Do you ever have trouble finding the right words for your songs? Do you find it difficult to chose words that convey the meaning, mood, and connotation you’re going for and while fitting into your rhythm and rhyme scheme?

I know I do. For me, word choice is by far the most time consuming aspect of songwriting. Topics, imagery, and melodies flow from me freely, but putting everything into words can be a slow, painstaking process.

I can’t say I’ve found a way to write thoughtful and well-written songs in 20 minutes or less, but I do have three super simple strategies that help me pick the perfect words for my songs.

1. Check a Rhyme Dictionary

Use this strategy when your rhyme scheme is giving you trouble. Of course, you can brainstorm rhymes on your own, but, there may be times when you’re just not thinking of the one perfect word. The rhyme dictionary will help you find it quickly.

Rhyme dictionaries can also show you when it’s time to consider changing your wording. You might look up a word you’re trying to rhyme and find only two or three other words that rhyme. More often than not, the available options won’t quite work with your song. Though you probably love your original line, and it’s tempting to write a convoluted line that sort of makes sense, I recommend rewording. Every time I’ve tried to force a rhyme, the line has come out awkward and weird.

Way back in elementary school, my teacher discouraged us from using rhyme dictionaries when we wrote poetry, thinking is somehow squashed our creativity. I couldn’t disagree more – I use a rhyme dictionary nearly every time I write songs, and it helps tremendously. But you do need to use your rhyme dictionary intelligently and not let it limit you. Be aware that typically, rhyme dictionaries don’t list every word in the English language: they might leave our slang, or unusual, archaic, or “advanced” vocabulary words.

And, remember that rhyme dictionaries list rhymes on a one-to-one word ratio, but you can make great rhymes by combing two words. At the end of “Save a Dolphin,” for example, I rhyme “In fact, or” with “trash compactor.” If a search in the rhyme dictionary proves fruitless, it might be worth spending a little extra time brainstorming for a rhyme before you change your wording.

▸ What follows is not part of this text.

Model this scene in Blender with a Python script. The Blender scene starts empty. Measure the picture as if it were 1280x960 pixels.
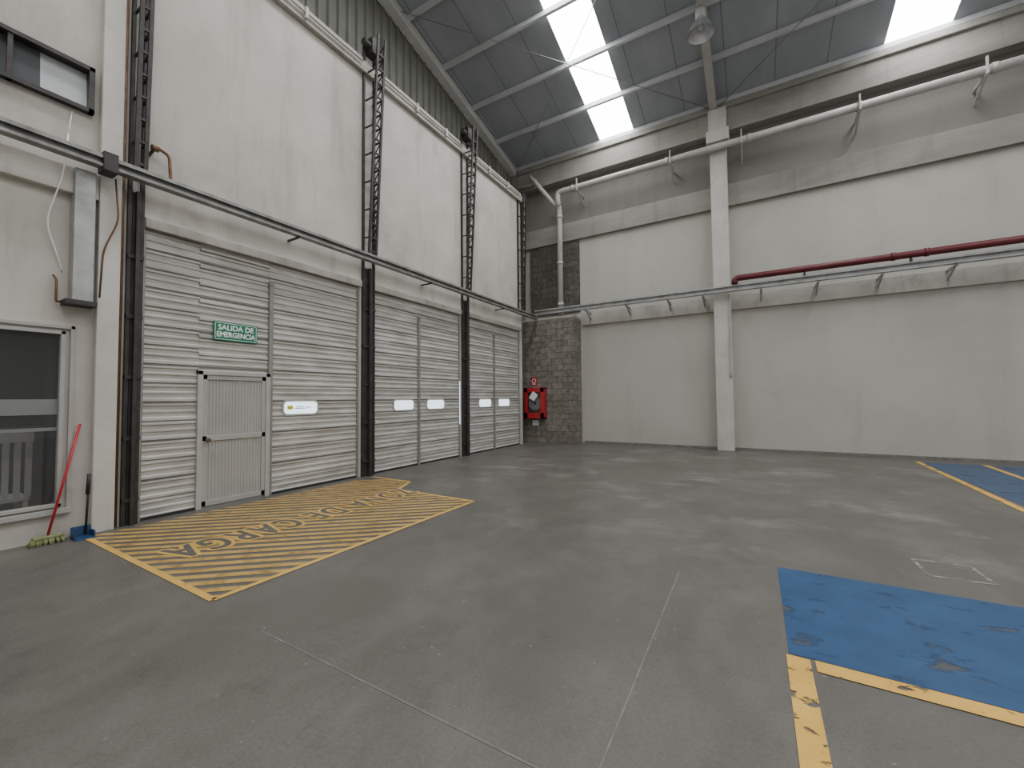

If you’d like to try using a rhyme dictionary, here’s a link to the one I use: I use it mostly out of habit and there may be better ones available, but it has helped me write some great songs.

2. Use a Thesaurus

A thesaurus is most useful in two situations. The first is when you know exactly what mood and meaning you want to convey, but you aren’t able to come up with the right word. You can probably think of a word that’s close to what you mean, but not quite right. If you look up that word in a thesaurus, you’ll find a list of synonyms. Some of the words will be more or less interchangeable with the word you looked up, but many will have different feels or connotations. With luck, one of them will be just the word you’re looking for.

The second time a thesaurus is useful is when you already have the perfect word, but it doesn’t fit in with the rhythm of your melody. Maybe it has two few or too many syllables, or maybe the inflection is on the wrong part of the word. A thesaurus will help you find alternate words that fit in better with your rhythm.

One word of caution about the thesaurus: if you find a word you don’t know, don’t use it in your song. Looking up the definition of a word is not always enough to get a full sense of how it’s used in context. You may think the word sounds good in your line, but you may be using it in an awkward and unusual way, or it may have a connotation you’re not aware of. It’s best to use of a thesaurus to remind yourself of words you already know, not to learn new vocabulary.

When I need a thesaurus, I consult either the one built into Microsoft Word (which is not very good, but it’s convenient) or

3. Make Word Lists

Making word lists might be my most-used songwriting technique. As I’m writing a song, I make lists of related words off to the side to help me create the right sounds and tone. On one of the pages I used to write “Dragon’s Song,” for example, I see three lists:

  • seen, green, mean, clean (rhymes)
  • lantern, torch, candle (synonyms)
  • mardi gras beads beads, tinsel, mood ring, dollar store (related imagery)

Writing down lists such as these helps me easily compare words and weigh my options. It also helps show me if I need to make changes in what I’ve already written to make the song work. (I didn’t use any of the words rhyming with “seen” in “Dragon’s Song” for example.

Here are the five most common types of lists I make, with examples:

  1. Rhymes
    fun, sun, done
  2. Alliterations
    salty, stale, spongy
  3. Synonyms
    tall, towering, giant
  4. mood or atmosphere words
    dim, creepy, deserted
  5. related imagery words
    creek, moss, fern

The great thing about word lists is you can make any type of list that’s useful to you. And if you’re doing all your writing in one place, such as a song journal, you can flip back to your older lists and use them when writing new material.